On Monday — just six days later — Weaver died at the age of 116 in Camden, Ark.

Weaver died about 10 a.m. Monday from complications of pneumonia, according to Kathy Langley, an administrator at Silver Oaks Health and Rehabilitation, where Weaver lived.

More: Timeline of events that happened while Gertrude Weaver was alive

"It was absolutely unexpected; it's quite a shock to all of us," Langley told the Los Angeles Times in a phone interview. "We're very saddened by her loss, and she will be greatly missed."

Weaver became known as the world's oldest verified person after the death of a 117-year-old Japanese woman, Misao Okawa, last week. Guinness World Records had not yet officially named Weaver the world's oldest person, but will probably grant her the title posthumously, said Robert Young, who tracks supercentenarians, or people over the age of 110, for the Los Angeles-based Gerontology Research Group.

She was also, according to the GRG database, the seventh-oldest person ever; the oldest person ever was Jeanne Calment, a French woman who died at the age of 122 years and 164 days.

"I thank God for that, I'm still alive," Weaver told KARK-TV last week. "I've been here long. ... How do I look?" she said, with a laugh.

Young said the average reign for the world's oldest person is about a year. This is not the first time someone has had such a short tenure. In 2007, Emma Tillman of Connecticut died just four days after becoming the world's oldest person.

According to official records, Weaver was born July 4, 1898, in Texarkana, Ark.; she would have turned 117 on the Fourth of July, and had said she wanted President Barack Obama to attend her birthday party this year.

The daughter of Arkansas sharecroppers, Weaver married in 1915 and was a homemaker and domestic worker. She moved to Los Angeles in the 1950s and lived in California for years before returning to Arkansas in the 1970s, her family said. Her husband, with whom she had four children, died in 1969.

Up until last year, her family said, she had enjoyed "wheelchair dances" at the senior home and got regular manicures. Her last surviving son, Joe, would attend church services with her each Sunday; he turns 94 on Tuesday.

The world's oldest person is now believed to be 115-year-old Jeralean Talley, who lives with her 77-year-old daughter, Thelma Holloway, in Inkster, Mich., a suburb of Detroit.
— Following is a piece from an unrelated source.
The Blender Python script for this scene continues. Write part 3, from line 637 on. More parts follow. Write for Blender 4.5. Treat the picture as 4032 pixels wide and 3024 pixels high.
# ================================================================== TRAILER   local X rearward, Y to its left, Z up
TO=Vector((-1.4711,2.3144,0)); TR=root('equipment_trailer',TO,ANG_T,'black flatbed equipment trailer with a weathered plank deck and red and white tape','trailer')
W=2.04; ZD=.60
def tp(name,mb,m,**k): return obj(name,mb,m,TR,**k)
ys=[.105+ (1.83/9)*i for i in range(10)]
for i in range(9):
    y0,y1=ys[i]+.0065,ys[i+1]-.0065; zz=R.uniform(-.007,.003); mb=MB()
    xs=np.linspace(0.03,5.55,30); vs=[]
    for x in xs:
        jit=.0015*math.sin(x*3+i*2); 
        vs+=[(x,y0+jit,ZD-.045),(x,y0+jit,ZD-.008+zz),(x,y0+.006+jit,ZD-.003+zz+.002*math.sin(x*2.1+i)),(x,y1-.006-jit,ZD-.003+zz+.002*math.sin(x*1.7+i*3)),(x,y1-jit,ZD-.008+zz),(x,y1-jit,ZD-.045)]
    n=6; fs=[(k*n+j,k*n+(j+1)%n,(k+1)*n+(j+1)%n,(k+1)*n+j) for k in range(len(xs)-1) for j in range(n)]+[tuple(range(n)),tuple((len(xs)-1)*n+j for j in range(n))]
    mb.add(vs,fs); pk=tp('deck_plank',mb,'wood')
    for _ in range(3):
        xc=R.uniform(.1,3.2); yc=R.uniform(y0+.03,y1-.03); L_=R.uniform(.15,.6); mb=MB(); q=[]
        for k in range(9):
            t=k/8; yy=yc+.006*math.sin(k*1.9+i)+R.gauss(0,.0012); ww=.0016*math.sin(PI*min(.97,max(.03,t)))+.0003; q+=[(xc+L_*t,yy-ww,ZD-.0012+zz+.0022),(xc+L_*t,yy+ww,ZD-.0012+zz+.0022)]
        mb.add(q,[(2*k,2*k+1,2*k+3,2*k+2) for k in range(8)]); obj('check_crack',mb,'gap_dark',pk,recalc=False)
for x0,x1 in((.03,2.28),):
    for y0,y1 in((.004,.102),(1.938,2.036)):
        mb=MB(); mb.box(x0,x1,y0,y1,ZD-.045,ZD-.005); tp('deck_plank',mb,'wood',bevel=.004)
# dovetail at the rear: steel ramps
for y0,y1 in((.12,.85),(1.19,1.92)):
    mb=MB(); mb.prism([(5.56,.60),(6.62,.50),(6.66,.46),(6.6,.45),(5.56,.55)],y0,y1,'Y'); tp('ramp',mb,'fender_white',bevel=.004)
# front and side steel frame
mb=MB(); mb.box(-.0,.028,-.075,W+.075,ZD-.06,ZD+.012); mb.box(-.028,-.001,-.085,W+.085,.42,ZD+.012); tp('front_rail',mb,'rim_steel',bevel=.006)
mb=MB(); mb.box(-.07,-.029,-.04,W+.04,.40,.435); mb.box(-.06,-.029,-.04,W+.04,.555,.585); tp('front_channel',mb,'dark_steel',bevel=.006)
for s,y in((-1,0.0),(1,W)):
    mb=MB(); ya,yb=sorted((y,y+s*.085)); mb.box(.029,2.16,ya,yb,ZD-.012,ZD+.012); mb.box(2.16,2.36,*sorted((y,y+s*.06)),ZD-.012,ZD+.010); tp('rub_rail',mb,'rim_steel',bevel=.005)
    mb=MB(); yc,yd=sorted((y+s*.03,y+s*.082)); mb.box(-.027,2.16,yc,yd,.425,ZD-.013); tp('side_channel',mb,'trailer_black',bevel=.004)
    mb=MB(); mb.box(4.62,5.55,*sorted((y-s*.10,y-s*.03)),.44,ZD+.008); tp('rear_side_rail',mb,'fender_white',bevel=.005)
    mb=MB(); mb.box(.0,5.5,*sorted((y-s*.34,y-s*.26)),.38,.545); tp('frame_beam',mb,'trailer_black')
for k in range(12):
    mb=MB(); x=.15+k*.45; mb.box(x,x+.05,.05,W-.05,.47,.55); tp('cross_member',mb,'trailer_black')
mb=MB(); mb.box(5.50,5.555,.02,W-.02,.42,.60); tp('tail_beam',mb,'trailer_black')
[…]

According to a 2013 resolution by the Michigan state Senate, Talley was born in Montrose, Ga., and moved to Detroit in 1935. She married her husband, Alfred

Talley, in 1936, and had one child.

Talley remained an "avid bowler" until she was 104, the resolution says, and took a fishing trip each May.

Young said researchers used 1900 census records, which put Talley's birth date in May 1899, as well as a family tree recorded in a Bible, to verify her age. She was previously thought to be the oldest living American, until Weaver's age was verified last year.